On pages 19-30 you can find some of their names. Every Tuesday morning we recall their lives one by one. Since 1979 we have added about two or three names every three years so that the list has grown.

We need to remember, not one of them ever set out to be saints. It has only been in retrospect that we call them that. As we sing, they were baptized just like you and me, and like Nolan and Benjamin will be this morning. Some, like James Hannington and his companions, gave their lives attempting to bring the love of Christ to others. Some were amazing teachers, some abandoned a life of riches and nursed the sick and tended to the poor. They have names like Lawrence, Hilda, Margaret, and Samuel Isaac Joseph Schereschewsky! They all bathed in the water in this font, God’s Holy Water, and so were knit together into the fabric of the life of God’s kingdom on earth.

Once upon a time, about 25 years ago, I baptized a little girl named Eleanor. She was about four or five years old. After her baptism we were back at her family’s home having brunch when I felt a tug on my pants leg. It was Eleanor. I asked, “What is it, Eleanor?” “Can you still see the cross on my forehead?” she asked. Meaning, of course, the cross traced with oil blessed by our bishop, sealing her as Christ’s own forever. Also a sign of the promises she made to seek and serve Christ in all persons, and to strive for justice and peace for all people. Not most people, some people, or a lot of people, but all people. And I said, “Yes, Eleanor, I can still see the cross on your forehead.”

This morning, on a mountain top near the Sea of Galilee Jesus says, “You are blessed.” We are blessed if we are hungry, if we are thirsty, if we are peacemakers. By water and the Holy Spirit, we have been knit together with all those who have gone before us, and all who will come after us into the mystical body of those people who are peacemakers in the name of Jesus Christ. There is one thread holding us all together and it is the thread of Christ that connects us to God the Father. It is the thread of the Holy Spirit that says with the First Letter of John, “Beloved, we are God’s children, now!”

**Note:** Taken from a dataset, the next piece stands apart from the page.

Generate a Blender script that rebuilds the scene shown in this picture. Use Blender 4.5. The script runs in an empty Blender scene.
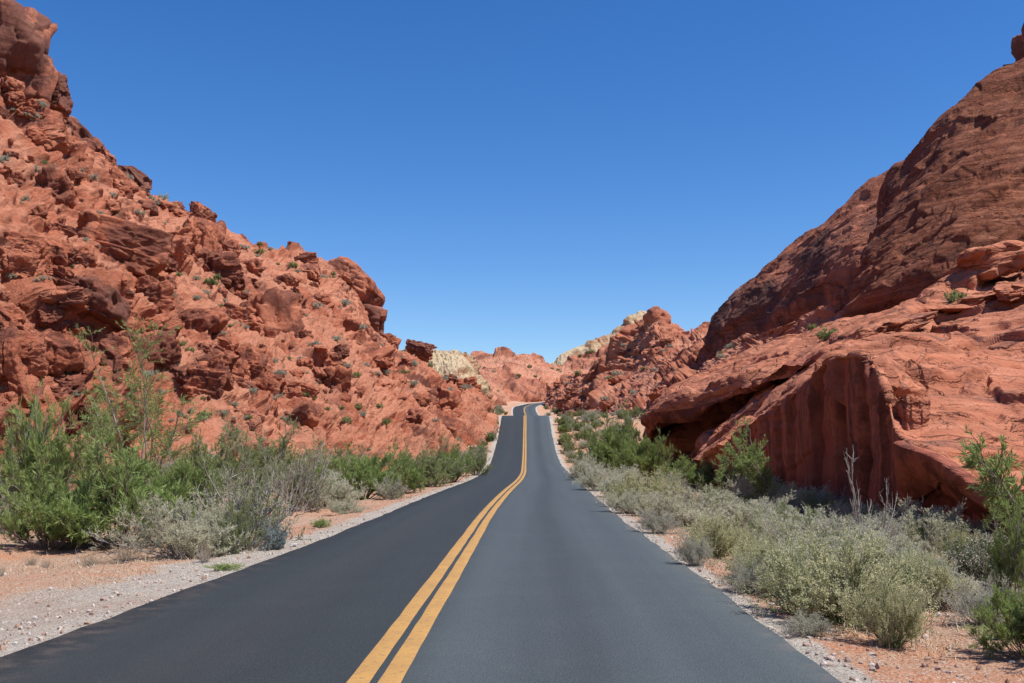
import bpy, bmesh, math, random, time
import numpy as np
from mathutils import Vector, Matrix, Euler
from mathutils.bvhtree import BVHTree
T0 = time.time()
random.seed(7); RNG = np.random.default_rng(11)
S = bpy.context.scene
COL = S.collection
R = math.radians
F = 1000.0; CAMZ = 1.62; VX, VY = 530.0, 450.0
SUN_EL, SUN_AZ = R(60), R(-22)          # azimuth counted from +X towards +Y

# ------------------------------------------------------------------ camera
pitch = math.atan((VY-341.5)/F)
yaw = math.atan(((VX-512)/F)/(math.cos(pitch)+(VY-341.5)/F*math.sin(pitch)))
cd = bpy.data.cameras.new('camera'); cam = bpy.data.objects.new('camera', cd); COL.objects.link(cam)
cam.location = (0, 0, CAMZ); cam.rotation_euler = (math.pi/2+pitch, 0, yaw)
cd.sensor_width = 36; cd.lens = 36*F/1024; cd.clip_start = .1; cd.clip_end = 12000
S.camera = cam
CR = np.array(cam.rotation_euler.to_matrix())
def ray(px, py):
    return CR @ np.array([(px-512)/F, -(py-341.5)/F, -1.0])
def W(px, py, Y):
    d = ray(px, py); return np.array([0, 0, CAMZ]) + d*(Y/d[1])
def WZ(px, Y, z):                      # the column px at forward distance Y and height z
    p = W(px, 450, Y); return np.array([p[0], Y, z])

# ------------------------------------------------------------------ helpers
def tag(o, label=None, cat=None, group=None, kind=None):
    if label: o['label'] = label
    if cat: o['category'] = cat
    if group: o['group'] = group
    if kind: o['kind'] = kind
    return o
def empty(name, loc=(0, 0, 0)):
    o = bpy.data.objects.new(name, None); o.empty_display_size = .2; COL.objects.link(o); o.location = loc; return o
def mkmesh(name, V, Q, smooth=False):
    """V (n,3); Q (m,k) all faces of k corners"""
    me = bpy.data.meshes.new(name)
    V = np.asarray(V, np.float32); Q = np.asarray(Q, np.int32)
    me.vertices.add(len(V)); me.vertices.foreach_set('co', V.ravel())
    k = Q.shape[1]; m = len(Q)
    me.loops.add(m*k); me.loops.foreach_set('vertex_index', Q.ravel())
    me.polygons.add(m); me.polygons.foreach_set('loop_start', np.arange(0, m*k, k, dtype=np.int32))
    me.polygons.foreach_set('loop_total', np.full(m, k, np.int32))
    me.polygons.foreach_set('use_smooth', np.full(m, smooth, bool))
    me.update(calc_edges=True); return me
def obj(name, me, mat, parent=None):
    o = bpy.data.objects.new(name, me); COL.objects.link(o)
    if mat and not me.materials: me.materials.append(mat)
    if parent: o.parent = parent
    return o
def dup(o, parent=None):
    c = o.copy(); COL.objects.link(c); c.parent = parent
    for ch in list(o.children): dup(ch, c)
    return c

# ------------------------------------------------------------------ numpy noise
def hsh(ix, iy, iz, seed):
    h = (ix.astype(np.uint32)*np.uint32(374761393) + iy.astype(np.uint32)*np.uint32(668265263)
         + iz.astype(np.uint32)*np.uint32(2147483647 - 91) + np.uint32((seed*974634777+12345) & 0xffffffff))
    h = (h ^ (h >> np.uint32(13)))*np.uint32(1274126177)
    h = (h ^ (h >> np.uint32(16)))*np.uint32(2246822519)
    return h ^ (h >> np.uint32(15))
def h01(h, k=0):
    if k: 
        h = (h + np.uint32(k*0x9E3779B9 & 0xffffffff))*np.uint32(2654435761); h = h ^ (h >> np.uint32(15))
    return (h & np.uint32(0xffffff)).astype(np.float32)/np.float32(0xffffff)
def vnoise(P, seed=0):
    P = P.astype(np.float32); I = np.floor(P).astype(np.int32); f = P-I; f = f*f*(3-2*f)
    out = 0
    for dx in (0, 1):
        wx = f[:, 0] if dx else 1-f[:, 0]
        for dy in (0, 1):
            wy = f[:, 1] if dy else 1-f[:, 1]
            for dz in (0, 1):
                wz = f[:, 2] if dz else 1-f[:, 2]
                out = out + wx*wy*wz*h01(hsh(I[:, 0]+dx, I[:, 1]+dy, I[:, 2]+dz, seed))
    return out*2-1
def fbm(P, oct=4, seed=0, gain=.5):
    s = 0; a = 1.
    for i in range(oct): s = s + a*vnoise(P*2.03**i+17.3*i, seed+i); a *= gain
    return s
def facet(P, seed=0, tilt=1.0, crack=.0, wd=.12):
    """random tilted plane per Voronoi cell: broken-rock facets, blended over a narrow band at the cell borders"""
    P = P.astype(np.float32); B = np.floor(P-.5).astype(np.int32)
    F1 = np.full(len(P), 9., np.float32); F2 = F1.copy(); v1 = np.zeros(len(P), np.float32); v2 = v1.copy()
    for dx in (0, 1):
        for dy in (0, 1):
            for dz in (0, 1):
                ix, iy, iz = B[:, 0]+dx, B[:, 1]+dy, B[:, 2]+dz
                h = hsh(ix, iy, iz, seed)
                qx = P[:, 0]-(ix+.2+.6*h01(h, 1)); qy = P[:, 1]-(iy+.2+.6*h01(h, 2)); qz = P[:, 2]-(iz+.2+.6*h01(h, 3))
                d = qx*qx+qy*qy+qz*qz
                v = (h01(h, 4)-.5) + tilt*(qx*(h01(h, 5)*2-1)+qy*(h01(h, 6)*2-1)+qz*(h01(h, 7)*2-1))
                a = d < F1; b = (~a) & (d < F2)
                F2 = np.where(a, F1, np.where(b, d, F2)); v2 = np.where(a, v1, np.where(b, v, v2))
                F1 = np.where(a, d, F1); v1 = np.where(a, v, v1)
    e = np.clip((np.sqrt(F2)-np.sqrt(F1))/wd, 0, 1); e = e*e*(3-2*e)
    val = v1*(.5+.5*e)+v2*(.5-.5*e)
    if crack: val = val - crack*(1-e)
    return val

# ------------------------------------------------------------------ material helpers
def newmat(name):
    m = bpy.data.materials.new(name); m.use_nodes = True
    nt = m.node_tree; nt.nodes.clear()
    out = nt.nodes.new('ShaderNodeOutputMaterial'); b = nt.nodes.new('ShaderNodeBsdfPrincipled')
    nt.links.new(b.outputs[0], out.inputs[0])
    b.inputs['Roughness'].default_value = .9; b.inputs['Specular IOR Level'].default_value = .25
    return m, nt, b
class N:
    """terse node builder"""
    def __init__(s, nt): s.nt = nt; s.L = nt.links.new
    def n(s, t, **kw):
        x = s.nt.nodes.new(t)
        for k, v in kw.items(): setattr(x, k, v)
        return x
    def noise(s, vec, scale, detail=4, rough=.55, dist=0):
        x = s.n('ShaderNodeTexNoise'); x.inputs['Scale'].default_value = scale; x.inputs['Detail'].default_value = detail
        x.inputs['Roughness'].default_value = rough; x.inputs['Distortion'].default_value = dist
        s.L(vec, x.inputs['Vector']); return x.outputs[0]
    def vor(s, vec, scale, feature='F1'):
        x = s.n('ShaderNodeTexVoronoi', feature=feature); x.inputs['Scale'].default_value = scale; s.L(vec, x.inputs['Vector']); return x.outputs[0]
    def mapv(s, vec, sc=(1, 1, 1), rot=(0, 0, 0)):
        x = s.n('ShaderNodeMapping'); x.inputs['Scale'].default_value = sc; x.inputs['Rotation'].default_value = rot; s.L(vec, x.inputs[0]); return x.outputs[0]
    def ramp(s, v, a, b, lo=0., hi=1.):
        x = s.n('ShaderNodeMapRange'); x.interpolation_type = 'SMOOTHSTEP'
        x.inputs[1].default_value = a; x.inputs[2].default_value = b; x.inputs[3].default_value = lo; x.inputs[4].default_value = hi
        s.L(v, x.inputs[0]); return x.outputs[0]
    def mix(s, f, a, b, t='MIX'):
        x = s.n('ShaderNodeMix', data_type='RGBA', blend_type=t)
        for v, i in ((f, 0), (a, 6), (b, 7)):
            if isinstance(v, (tuple, list)): x.inputs[i].default_value = (*v, 1)
            elif isinstance(v, (float, int)): x.inputs[i].default_value = v
            else: s.L(v, x.inputs[i])
        return x.outputs[2]
    def math(s, op, a, b=0.):
        x = s.n('ShaderNodeMath', operation=op)
        for v, i in ((a, 0), (b, 1)):
            if isinstance(v, (float, int)): x.inputs[i].default_value = v
            else: s.L(v, x.inputs[i])
        return x.outputs[0]
    def bump(s, h, dist, strength=1., prev=None):
        x = s.n('ShaderNodeBump'); x.inputs['Distance'].default_value = dist; x.inputs['Strength'].default_value = strength
        s.L(h, x.inputs['Height'])
        if prev: s.L(prev, x.inputs['Normal'])
        return x.outputs[0]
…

In a moment we will all promise that all that we say and all that we do will proclaim the Good News that God is at work in Christ Jesus reconciling the world to herself as she knits away day after day, night after night, knitting us together into one communion and fellowship! When we put on the garment God is knitting for us, people will see the cross on our foreheads and know who we are and whose we are.

And a world that is hungering for righteousness, a world that mourns, a world that seeks comfort and love and care, a world that seeks mercy shall obtain mercy and shall be satisfied because the things we do this day makes us blessed. The blessing we are given is a blessing that is meant for the whole world and everyone therein – it is meant to usher in a world of justice and peace for all people – not some people, not lots of people, but all people. Let us be glad and thank God for making us her Beloved children, Now. Amen.